• [GIVEN MATERIAL]

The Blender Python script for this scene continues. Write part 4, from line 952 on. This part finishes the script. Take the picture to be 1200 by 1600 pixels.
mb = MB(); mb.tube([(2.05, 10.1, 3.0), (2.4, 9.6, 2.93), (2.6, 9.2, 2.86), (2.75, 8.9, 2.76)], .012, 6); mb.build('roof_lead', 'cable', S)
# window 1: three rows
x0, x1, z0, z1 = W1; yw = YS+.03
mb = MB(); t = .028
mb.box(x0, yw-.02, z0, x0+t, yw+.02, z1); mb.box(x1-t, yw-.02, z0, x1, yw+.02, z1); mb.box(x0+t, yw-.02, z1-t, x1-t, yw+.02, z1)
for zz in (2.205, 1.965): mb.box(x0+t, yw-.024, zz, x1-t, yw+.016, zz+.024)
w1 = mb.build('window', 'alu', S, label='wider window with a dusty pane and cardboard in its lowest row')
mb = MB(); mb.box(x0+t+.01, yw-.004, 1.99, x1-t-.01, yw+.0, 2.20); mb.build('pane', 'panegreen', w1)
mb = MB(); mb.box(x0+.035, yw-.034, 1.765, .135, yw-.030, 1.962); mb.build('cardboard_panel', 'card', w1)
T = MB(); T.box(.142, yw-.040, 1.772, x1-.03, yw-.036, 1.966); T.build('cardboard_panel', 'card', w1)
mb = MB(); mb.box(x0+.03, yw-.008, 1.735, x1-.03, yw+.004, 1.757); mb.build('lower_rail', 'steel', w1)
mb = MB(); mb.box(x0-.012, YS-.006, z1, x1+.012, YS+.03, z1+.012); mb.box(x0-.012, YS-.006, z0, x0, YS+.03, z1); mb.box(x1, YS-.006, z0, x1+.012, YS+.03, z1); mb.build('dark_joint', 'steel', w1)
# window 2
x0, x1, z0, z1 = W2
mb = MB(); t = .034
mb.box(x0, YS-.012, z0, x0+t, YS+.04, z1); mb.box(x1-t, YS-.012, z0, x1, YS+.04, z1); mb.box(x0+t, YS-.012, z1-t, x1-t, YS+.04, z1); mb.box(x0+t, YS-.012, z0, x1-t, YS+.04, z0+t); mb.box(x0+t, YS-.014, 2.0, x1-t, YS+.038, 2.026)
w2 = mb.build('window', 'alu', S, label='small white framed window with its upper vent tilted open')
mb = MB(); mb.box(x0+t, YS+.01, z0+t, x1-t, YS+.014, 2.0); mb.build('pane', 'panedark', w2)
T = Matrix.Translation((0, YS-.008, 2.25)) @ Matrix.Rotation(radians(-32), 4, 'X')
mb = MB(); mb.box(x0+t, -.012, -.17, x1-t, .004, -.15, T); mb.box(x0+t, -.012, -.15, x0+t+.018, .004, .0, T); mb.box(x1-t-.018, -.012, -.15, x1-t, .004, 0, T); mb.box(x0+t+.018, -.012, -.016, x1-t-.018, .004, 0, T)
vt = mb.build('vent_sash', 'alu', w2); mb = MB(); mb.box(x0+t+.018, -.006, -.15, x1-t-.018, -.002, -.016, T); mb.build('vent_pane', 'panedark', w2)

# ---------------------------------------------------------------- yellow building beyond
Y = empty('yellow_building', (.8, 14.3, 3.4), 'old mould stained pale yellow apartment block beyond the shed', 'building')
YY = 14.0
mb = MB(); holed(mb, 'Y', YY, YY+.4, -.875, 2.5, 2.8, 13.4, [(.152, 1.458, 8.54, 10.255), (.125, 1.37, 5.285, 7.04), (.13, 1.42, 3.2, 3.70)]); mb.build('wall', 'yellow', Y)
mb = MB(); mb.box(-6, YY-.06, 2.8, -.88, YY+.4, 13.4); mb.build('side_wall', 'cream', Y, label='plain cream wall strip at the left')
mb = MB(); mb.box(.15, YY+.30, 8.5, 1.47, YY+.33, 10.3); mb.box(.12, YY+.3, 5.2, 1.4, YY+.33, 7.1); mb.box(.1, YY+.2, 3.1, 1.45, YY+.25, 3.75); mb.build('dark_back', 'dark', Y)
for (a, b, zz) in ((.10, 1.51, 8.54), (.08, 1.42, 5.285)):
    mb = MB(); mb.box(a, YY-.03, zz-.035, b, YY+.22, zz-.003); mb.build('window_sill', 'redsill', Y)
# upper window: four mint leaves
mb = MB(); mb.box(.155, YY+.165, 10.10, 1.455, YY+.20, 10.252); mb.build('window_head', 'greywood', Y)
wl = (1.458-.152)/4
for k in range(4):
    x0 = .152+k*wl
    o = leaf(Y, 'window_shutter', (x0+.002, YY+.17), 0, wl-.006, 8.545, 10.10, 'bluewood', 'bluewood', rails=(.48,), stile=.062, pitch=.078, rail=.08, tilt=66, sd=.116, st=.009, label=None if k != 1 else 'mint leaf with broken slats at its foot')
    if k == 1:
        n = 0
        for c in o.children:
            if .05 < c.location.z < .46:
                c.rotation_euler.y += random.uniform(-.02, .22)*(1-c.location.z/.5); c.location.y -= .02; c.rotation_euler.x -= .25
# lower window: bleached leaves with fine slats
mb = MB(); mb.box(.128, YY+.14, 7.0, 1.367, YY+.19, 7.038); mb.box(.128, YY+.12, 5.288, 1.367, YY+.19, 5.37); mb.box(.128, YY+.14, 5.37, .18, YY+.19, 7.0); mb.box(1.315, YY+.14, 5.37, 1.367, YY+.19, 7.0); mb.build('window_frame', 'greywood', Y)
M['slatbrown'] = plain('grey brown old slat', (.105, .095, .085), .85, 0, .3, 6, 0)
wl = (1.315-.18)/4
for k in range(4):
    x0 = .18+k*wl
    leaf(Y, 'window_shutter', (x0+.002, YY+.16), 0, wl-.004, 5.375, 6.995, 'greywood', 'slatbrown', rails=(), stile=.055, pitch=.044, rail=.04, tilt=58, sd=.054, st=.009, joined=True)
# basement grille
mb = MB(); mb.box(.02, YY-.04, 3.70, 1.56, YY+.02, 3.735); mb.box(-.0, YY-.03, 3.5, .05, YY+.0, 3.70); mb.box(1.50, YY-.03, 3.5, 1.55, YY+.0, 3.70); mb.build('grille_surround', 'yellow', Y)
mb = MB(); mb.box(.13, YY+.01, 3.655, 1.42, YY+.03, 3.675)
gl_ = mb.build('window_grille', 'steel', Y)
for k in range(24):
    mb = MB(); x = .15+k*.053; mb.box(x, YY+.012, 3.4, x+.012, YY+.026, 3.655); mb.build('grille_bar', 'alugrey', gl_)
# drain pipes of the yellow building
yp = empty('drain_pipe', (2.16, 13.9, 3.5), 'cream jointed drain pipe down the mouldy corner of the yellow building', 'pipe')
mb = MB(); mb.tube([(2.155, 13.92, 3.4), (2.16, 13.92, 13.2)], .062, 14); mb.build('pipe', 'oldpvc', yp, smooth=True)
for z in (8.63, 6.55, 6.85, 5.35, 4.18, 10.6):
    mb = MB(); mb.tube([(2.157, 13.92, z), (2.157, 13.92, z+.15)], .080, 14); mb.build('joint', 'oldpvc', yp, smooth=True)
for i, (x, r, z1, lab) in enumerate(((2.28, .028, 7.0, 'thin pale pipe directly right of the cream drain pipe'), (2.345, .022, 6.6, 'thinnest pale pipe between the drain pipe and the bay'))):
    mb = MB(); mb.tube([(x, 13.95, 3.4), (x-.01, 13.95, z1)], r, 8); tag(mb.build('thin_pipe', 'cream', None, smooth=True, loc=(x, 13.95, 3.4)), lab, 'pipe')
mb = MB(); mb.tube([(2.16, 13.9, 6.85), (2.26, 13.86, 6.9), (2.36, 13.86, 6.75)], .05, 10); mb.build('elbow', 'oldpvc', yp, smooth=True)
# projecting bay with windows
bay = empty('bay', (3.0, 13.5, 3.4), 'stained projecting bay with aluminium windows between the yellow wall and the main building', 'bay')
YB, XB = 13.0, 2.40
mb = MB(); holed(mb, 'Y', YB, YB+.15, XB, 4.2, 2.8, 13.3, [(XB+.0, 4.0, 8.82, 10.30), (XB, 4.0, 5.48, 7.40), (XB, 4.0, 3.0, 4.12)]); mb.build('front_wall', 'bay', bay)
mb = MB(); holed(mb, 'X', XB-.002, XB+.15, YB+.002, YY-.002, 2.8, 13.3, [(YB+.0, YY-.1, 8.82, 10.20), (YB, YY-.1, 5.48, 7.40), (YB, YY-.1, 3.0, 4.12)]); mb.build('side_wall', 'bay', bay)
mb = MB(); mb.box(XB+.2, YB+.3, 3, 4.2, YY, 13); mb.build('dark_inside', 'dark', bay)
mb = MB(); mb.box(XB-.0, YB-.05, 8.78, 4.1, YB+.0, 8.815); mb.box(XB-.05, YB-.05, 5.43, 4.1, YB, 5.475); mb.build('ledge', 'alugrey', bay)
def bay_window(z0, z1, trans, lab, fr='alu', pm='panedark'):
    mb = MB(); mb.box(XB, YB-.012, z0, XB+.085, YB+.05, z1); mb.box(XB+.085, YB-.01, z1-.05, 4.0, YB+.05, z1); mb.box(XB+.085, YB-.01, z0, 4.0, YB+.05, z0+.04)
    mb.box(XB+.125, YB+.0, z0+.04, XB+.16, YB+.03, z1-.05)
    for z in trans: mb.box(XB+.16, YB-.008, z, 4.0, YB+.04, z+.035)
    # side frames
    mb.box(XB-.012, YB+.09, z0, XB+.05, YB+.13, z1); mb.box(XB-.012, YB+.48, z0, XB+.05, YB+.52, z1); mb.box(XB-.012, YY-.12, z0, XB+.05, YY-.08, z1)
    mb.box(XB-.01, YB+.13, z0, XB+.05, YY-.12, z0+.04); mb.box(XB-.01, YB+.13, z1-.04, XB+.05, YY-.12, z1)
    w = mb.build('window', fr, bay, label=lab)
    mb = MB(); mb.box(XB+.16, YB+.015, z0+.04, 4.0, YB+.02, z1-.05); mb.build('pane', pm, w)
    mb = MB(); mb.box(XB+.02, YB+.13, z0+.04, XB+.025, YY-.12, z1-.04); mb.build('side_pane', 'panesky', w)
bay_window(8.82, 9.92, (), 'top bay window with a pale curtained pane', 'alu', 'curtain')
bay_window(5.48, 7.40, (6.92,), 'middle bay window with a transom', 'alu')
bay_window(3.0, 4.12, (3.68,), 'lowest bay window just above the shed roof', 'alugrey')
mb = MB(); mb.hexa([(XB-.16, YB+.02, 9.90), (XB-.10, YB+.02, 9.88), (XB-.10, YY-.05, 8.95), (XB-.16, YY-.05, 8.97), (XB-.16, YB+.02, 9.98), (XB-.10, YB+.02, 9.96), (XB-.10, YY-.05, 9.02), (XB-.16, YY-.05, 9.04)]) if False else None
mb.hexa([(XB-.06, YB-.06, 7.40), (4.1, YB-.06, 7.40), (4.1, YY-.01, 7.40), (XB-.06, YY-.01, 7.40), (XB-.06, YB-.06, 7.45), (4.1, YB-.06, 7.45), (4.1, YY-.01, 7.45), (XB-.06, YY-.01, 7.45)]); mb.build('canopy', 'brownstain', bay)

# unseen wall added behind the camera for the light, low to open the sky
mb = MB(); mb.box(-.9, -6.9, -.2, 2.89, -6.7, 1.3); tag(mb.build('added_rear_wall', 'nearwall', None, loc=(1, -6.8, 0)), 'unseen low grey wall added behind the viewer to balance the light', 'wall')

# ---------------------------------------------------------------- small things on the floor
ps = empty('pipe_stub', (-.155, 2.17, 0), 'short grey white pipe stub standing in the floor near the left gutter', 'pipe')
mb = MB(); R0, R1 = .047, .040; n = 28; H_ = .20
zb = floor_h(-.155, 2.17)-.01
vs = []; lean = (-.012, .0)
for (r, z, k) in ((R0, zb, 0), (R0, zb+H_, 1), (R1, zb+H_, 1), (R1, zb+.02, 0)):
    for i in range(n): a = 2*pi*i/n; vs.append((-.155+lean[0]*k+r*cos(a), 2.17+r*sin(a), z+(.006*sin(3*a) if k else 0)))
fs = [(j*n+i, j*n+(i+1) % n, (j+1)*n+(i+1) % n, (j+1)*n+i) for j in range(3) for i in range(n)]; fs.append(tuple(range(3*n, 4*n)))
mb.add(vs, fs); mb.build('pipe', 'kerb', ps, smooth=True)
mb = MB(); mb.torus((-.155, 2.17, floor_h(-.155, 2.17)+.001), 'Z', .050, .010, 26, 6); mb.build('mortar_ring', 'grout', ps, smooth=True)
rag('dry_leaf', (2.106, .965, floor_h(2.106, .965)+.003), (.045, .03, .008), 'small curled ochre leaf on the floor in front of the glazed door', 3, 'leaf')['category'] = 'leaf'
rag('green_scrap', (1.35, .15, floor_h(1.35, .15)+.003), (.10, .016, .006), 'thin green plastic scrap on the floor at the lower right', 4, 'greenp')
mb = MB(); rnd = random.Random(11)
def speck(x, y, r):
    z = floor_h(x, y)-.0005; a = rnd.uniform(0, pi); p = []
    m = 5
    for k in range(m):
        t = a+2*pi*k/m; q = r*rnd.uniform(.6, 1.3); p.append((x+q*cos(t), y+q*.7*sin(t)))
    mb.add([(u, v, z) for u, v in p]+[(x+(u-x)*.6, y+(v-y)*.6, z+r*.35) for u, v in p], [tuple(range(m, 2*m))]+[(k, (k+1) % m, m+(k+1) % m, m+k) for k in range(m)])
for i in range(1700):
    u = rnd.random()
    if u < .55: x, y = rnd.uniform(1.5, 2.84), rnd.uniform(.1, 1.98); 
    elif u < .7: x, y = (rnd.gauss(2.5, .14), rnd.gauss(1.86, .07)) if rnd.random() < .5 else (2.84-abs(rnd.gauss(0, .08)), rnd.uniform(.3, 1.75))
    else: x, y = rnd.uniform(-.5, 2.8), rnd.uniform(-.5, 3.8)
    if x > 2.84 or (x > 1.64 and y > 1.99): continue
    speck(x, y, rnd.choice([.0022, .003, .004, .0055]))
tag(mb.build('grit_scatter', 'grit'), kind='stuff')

• [BRIEF]
Set down verbatim only the lines between the start of the data above and the line with "vt = mb.build('vent_sash', 'alu', w2);", both boundaries included.

• [EXERCISE OUTPUT]
The Blender Python script for this scene continues. Write part 4, from line 952 on. This part finishes the script. Take the picture to be 1200 by 1600 pixels.
mb = MB(); mb.tube([(2.05, 10.1, 3.0), (2.4, 9.6, 2.93), (2.6, 9.2, 2.86), (2.75, 8.9, 2.76)], .012, 6); mb.build('roof_lead', 'cable', S)
# window 1: three rows
x0, x1, z0, z1 = W1; yw = YS+.03
mb = MB(); t = .028
mb.box(x0, yw-.02, z0, x0+t, yw+.02, z1); mb.box(x1-t, yw-.02, z0, x1, yw+.02, z1); mb.box(x0+t, yw-.02, z1-t, x1-t, yw+.02, z1)
for zz in (2.205, 1.965): mb.box(x0+t, yw-.024, zz, x1-t, yw+.016, zz+.024)
w1 = mb.build('window', 'alu', S, label='wider window with a dusty pane and cardboard in its lowest row')
mb = MB(); mb.box(x0+t+.01, yw-.004, 1.99, x1-t-.01, yw+.0, 2.20); mb.build('pane', 'panegreen', w1)
mb = MB(); mb.box(x0+.035, yw-.034, 1.765, .135, yw-.030, 1.962); mb.build('cardboard_panel', 'card', w1)
T = MB(); T.box(.142, yw-.040, 1.772, x1-.03, yw-.036, 1.966); T.build('cardboard_panel', 'card', w1)
mb = MB(); mb.box(x0+.03, yw-.008, 1.735, x1-.03, yw+.004, 1.757); mb.build('lower_rail', 'steel', w1)
mb = MB(); mb.box(x0-.012, YS-.006, z1, x1+.012, YS+.03, z1+.012); mb.box(x0-.012, YS-.006, z0, x0, YS+.03, z1); mb.box(x1, YS-.006, z0, x1+.012, YS+.03, z1); mb.build('dark_joint', 'steel', w1)
# window 2
x0, x1, z0, z1 = W2
mb = MB(); t = .034
mb.box(x0, YS-.012, z0, x0+t, YS+.04, z1); mb.box(x1-t, YS-.012, z0, x1, YS+.04, z1); mb.box(x0+t, YS-.012, z1-t, x1-t, YS+.04, z1); mb.box(x0+t, YS-.012, z0, x1-t, YS+.04, z0+t); mb.box(x0+t, YS-.014, 2.0, x1-t, YS+.038, 2.026)
w2 = mb.build('window', 'alu', S, label='small white framed window with its upper vent tilted open')
mb = MB(); mb.box(x0+t, YS+.01, z0+t, x1-t, YS+.014, 2.0); mb.build('pane', 'panedark', w2)
T = Matrix.Translation((0, YS-.008, 2.25)) @ Matrix.Rotation(radians(-32), 4, 'X')
mb = MB(); mb.box(x0+t, -.012, -.17, x1-t, .004, -.15, T); mb.box(x0+t, -.012, -.15, x0+t+.018, .004, .0, T); mb.box(x1-t-.018, -.012, -.15, x1-t, .004, 0, T); mb.box(x0+t+.018, -.012, -.016, x1-t-.018, .004, 0, T)
vt = mb.build('vent_sash', 'alu', w2); mb = MB(); mb.box(x0+t+.018, -.006, -.15, x1-t-.018, -.002, -.016, T); mb.build('vent_pane', 'panedark', w2)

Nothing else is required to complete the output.